In Brussels, the atmosphere increasingly mirrors the dark days of the Eurozone crisis as the European Union enters the most critical phase of negotiations for the Multiannual Financial Framework (MFF) for the 2028-2034 period. At the heart of the confrontation lies a proposed mammoth budget of €2 trillion, against which Germany has erected a decisive wall of austerity, demanding horizontal cuts amounting to €400 billion.

This move by Berlin is not merely an accounting disagreement; it is a fundamental clash over the future of European integration. At a time when Europe is called upon to fund its digital transition, climate neutrality, and—for the first time with such intensity—its collective defense shield, German persistence on fiscal discipline is causing tremors in the foundations of the European project.

German Introversion and the 'Debt Brake'

Germany's stance is largely explained by its internal political and economic difficulties. With the German economy flirting with stagnation and the coalition government under pressure from the constitutionally mandated "Schuldenbremse" (debt brake), Berlin finds it impossible to justify to its domestic audience an increase in contributions to the EU budget. German officials argue that the EU must learn to "do more with less," focusing on repurposing existing funds rather than creating new debt or increasing national contributions.

However, this "frugal" approach clashes with the harsh reality of global competition. While the US and China pour trillions into subsidies for Artificial Intelligence and clean technologies, the proposal to cut €400 billion could leave Europe technologically crippled. The "Digital Europe" program and the Innovation Fund are on the front lines of potential cuts, causing deep concern among industrial circles.
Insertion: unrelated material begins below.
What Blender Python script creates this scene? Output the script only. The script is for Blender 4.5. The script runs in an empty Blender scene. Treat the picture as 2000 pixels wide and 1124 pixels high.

Defense and Cohesion: The Two Poles of Conflict

One of the most thorny issues is the financing of European defense. Following the Russian invasion of Ukraine, the need for a robust European Defense Fund is universally accepted in rhetoric, but not in practice. Germany suggests that defense spending be covered by cuts to Cohesion Policy and the Common Agricultural Policy (CAP)—the two traditional pillars that consume the bulk of the budget.

This proposal meets fierce resistance from Southern and Eastern European countries, including Greece. For Athens, Cohesion Policy is not just a transfer of funds but the primary tool for converging its infrastructure and economy with the European average. A drastic reduction in these funds would mean fewer infrastructure projects, delays in the energy upgrade of buildings, and limited resources to combat the climate crisis, which disproportionately affects the Mediterranean.

The Dilemma of 'Own Resources'

The European Commission, for its part, is trying to balance the situation by proposing new "own resources"—taxes collected directly by the EU. Proposals for a financial transaction tax, a tax on corporate profits, or revenues from the Emissions Trading System (ETS) are on the table. Germany and the "Frugals" (Netherlands, Austria, Denmark, Sweden) remain skeptical, fearing this will lead to a "fiscal union" through the back door, without the necessary democratic oversight.

In conclusion, the battle for the 2028-2034 budget is not just about numbers. It is about whether Europe will choose to remain a global player with a strong industrial base and social cohesion, or if it will slide into a state of permanent austerity, missing the train of the technological revolution. Negotiations are expected to last at least two years, with the final outcome determining the survival of the European vision in an increasingly hostile world.